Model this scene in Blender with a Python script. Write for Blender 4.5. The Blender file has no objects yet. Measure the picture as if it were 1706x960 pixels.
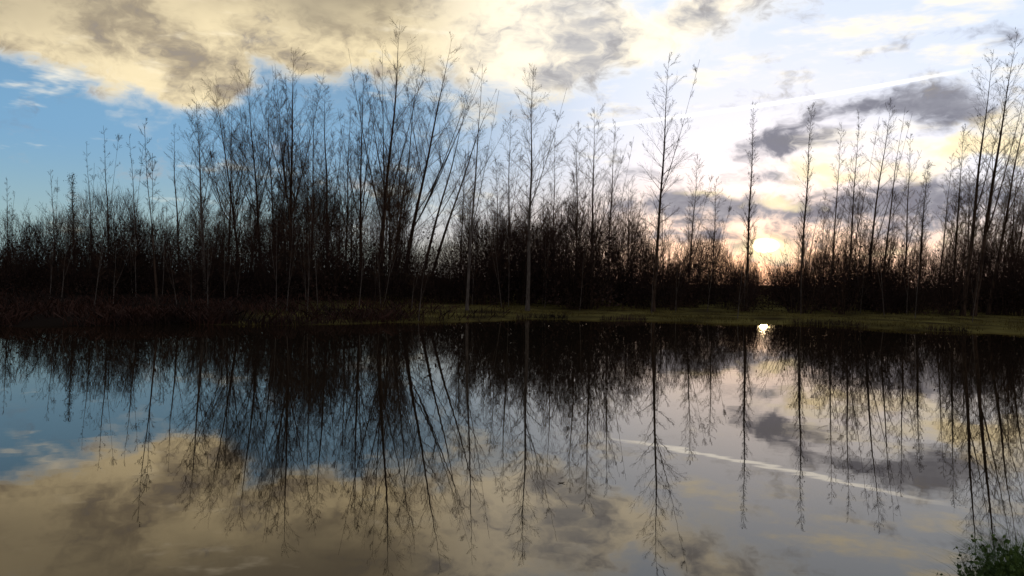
import bpy, math, random
import numpy as np
from mathutils import Matrix, Vector
random.seed(7); rng=np.random.default_rng(7)
S=bpy.context.scene; COL=S.collection
F=1340.0; CAM=Vector((0,0,2.0)); PITCH=math.radians(0.62); ROLL=math.radians(1.25)
# ---------------- camera
cd=bpy.data.cameras.new('camera'); cam=bpy.data.objects.new('camera',cd); COL.objects.link(cam)
cd.lens=F/1706*36; cd.sensor_width=36; cd.clip_end=6000; cd.clip_start=.05
R=Matrix.Rotation(math.pi/2-PITCH,4,'X')@Matrix.Rotation(ROLL,4,'Z')
cam.matrix_world=Matrix.Translation(CAM)@R
S.camera=cam
def ray(x,y):
    return (R.to_3x3()@Vector(((x-853)/F,-(y-480)/F,-1))).normalized()
def at(x,y,Y):
    d=ray(x,y); return CAM+d*(Y/d.y)
def uv(x,y):
    d=ray(x,y); return math.atan2(d.x,d.y),math.asin(d.z)
SUNPX=(1275,408)
# ---------------- world
W=bpy.data.worlds.new('World'); S.world=W; W.use_nodes=True; nt=W.node_tree; nt.nodes.clear()
W.cycles.sampling_method='MANUAL'; W.cycles.sample_map_resolution=256
def N(t,**k):
    n=nt.nodes.new(t)
    for a,b in k.items(): setattr(n,a,b)
    return n
def L(a,b): nt.links.new(a,b)
def setin(s,v):
    if isinstance(v,bpy.types.NodeSocket): L(v,s)
    else: s.default_value=v
def M(op,a,b=0.0,c=None,clamp=False):
    n=N('ShaderNodeMath',operation=op,use_clamp=clamp); setin(n.inputs[0],a); setin(n.inputs[1],b)
    if c is not None: setin(n.inputs[2],c)
    return n.outputs[0]
def VM(op,a,b=None,c=None):
    n=N('ShaderNodeVectorMath',operation=op); setin(n.inputs[0],a)
    if b is not None: setin(n.inputs[1],b)
    if c is not None: setin(n.inputs[2],c)
    return n
def MR(v,a,b,c=0.0,d=1.0):
    n=N('ShaderNodeMapRange',interpolation_type='SMOOTHSTEP'); setin(n.inputs[0],v)
    for i,q in enumerate((a,b,c,d)): n.inputs[i+1].default_value=q
    return n.outputs[0]
def MIX(f,a,b):
    n=N('ShaderNodeMix',data_type='RGBA'); setin(n.inputs[0],f)
    for s,v in ((n.inputs[6],a),(n.inputs[7],b)):
        if isinstance(v,bpy.types.NodeSocket): L(v,s)
        else: s.default_value=(*v,1)
    return n.outputs[2]
def NOISE(v,scale,detail=6,rough=.55,color=False):
    n=N('ShaderNodeTexNoise'); L(v,n.inputs['Vector']); n.inputs['Scale'].default_value=scale
    n.inputs['Detail'].default_value=detail; n.inputs['Roughness'].default_value=rough
    return n.outputs['Color' if color else 'Fac']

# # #

_Task objective:_ Working from the material above, transcribe it exactly while omitting pictures.

_Complete response:_
Model this scene in Blender with a Python script. Write for Blender 4.5. The Blender file has no objects yet. Measure the picture as if it were 1706x960 pixels.
import bpy, math, random
import numpy as np
from mathutils import Matrix, Vector
random.seed(7); rng=np.random.default_rng(7)
S=bpy.context.scene; COL=S.collection
F=1340.0; CAM=Vector((0,0,2.0)); PITCH=math.radians(0.62); ROLL=math.radians(1.25)
# ---------------- camera
cd=bpy.data.cameras.new('camera'); cam=bpy.data.objects.new('camera',cd); COL.objects.link(cam)
cd.lens=F/1706*36; cd.sensor_width=36; cd.clip_end=6000; cd.clip_start=.05
R=Matrix.Rotation(math.pi/2-PITCH,4,'X')@Matrix.Rotation(ROLL,4,'Z')
cam.matrix_world=Matrix.Translation(CAM)@R
S.camera=cam
def ray(x,y):
    return (R.to_3x3()@Vector(((x-853)/F,-(y-480)/F,-1))).normalized()
def at(x,y,Y):
    d=ray(x,y); return CAM+d*(Y/d.y)
def uv(x,y):
    d=ray(x,y); return math.atan2(d.x,d.y),math.asin(d.z)
SUNPX=(1275,408)
# ---------------- world
W=bpy.data.worlds.new('World'); S.world=W; W.use_nodes=True; nt=W.node_tree; nt.nodes.clear()
W.cycles.sampling_method='MANUAL'; W.cycles.sample_map_resolution=256
def N(t,**k):
    n=nt.nodes.new(t)
    for a,b in k.items(): setattr(n,a,b)
    return n
def L(a,b): nt.links.new(a,b)
def setin(s,v):
    if isinstance(v,bpy.types.NodeSocket): L(v,s)
    else: s.default_value=v
def M(op,a,b=0.0,c=None,clamp=False):
    n=N('ShaderNodeMath',operation=op,use_clamp=clamp); setin(n.inputs[0],a); setin(n.inputs[1],b)
    if c is not None: setin(n.inputs[2],c)
    return n.outputs[0]
def VM(op,a,b=None,c=None):
    n=N('ShaderNodeVectorMath',operation=op); setin(n.inputs[0],a)
    if b is not None: setin(n.inputs[1],b)
    if c is not None: setin(n.inputs[2],c)
    return n
def MR(v,a,b,c=0.0,d=1.0):
    n=N('ShaderNodeMapRange',interpolation_type='SMOOTHSTEP'); setin(n.inputs[0],v)
    for i,q in enumerate((a,b,c,d)): n.inputs[i+1].default_value=q
    return n.outputs[0]
def MIX(f,a,b):
    n=N('ShaderNodeMix',data_type='RGBA'); setin(n.inputs[0],f)
    for s,v in ((n.inputs[6],a),(n.inputs[7],b)):
        if isinstance(v,bpy.types.NodeSocket): L(v,s)
        else: s.default_value=(*v,1)
    return n.outputs[2]
def NOISE(v,scale,detail=6,rough=.55,color=False):
    n=N('ShaderNodeTexNoise'); L(v,n.inputs['Vector']); n.inputs['Scale'].default_value=scale
    n.inputs['Detail'].default_value=detail; n.inputs['Roughness'].default_value=rough
    return n.outputs['Color' if color else 'Fac']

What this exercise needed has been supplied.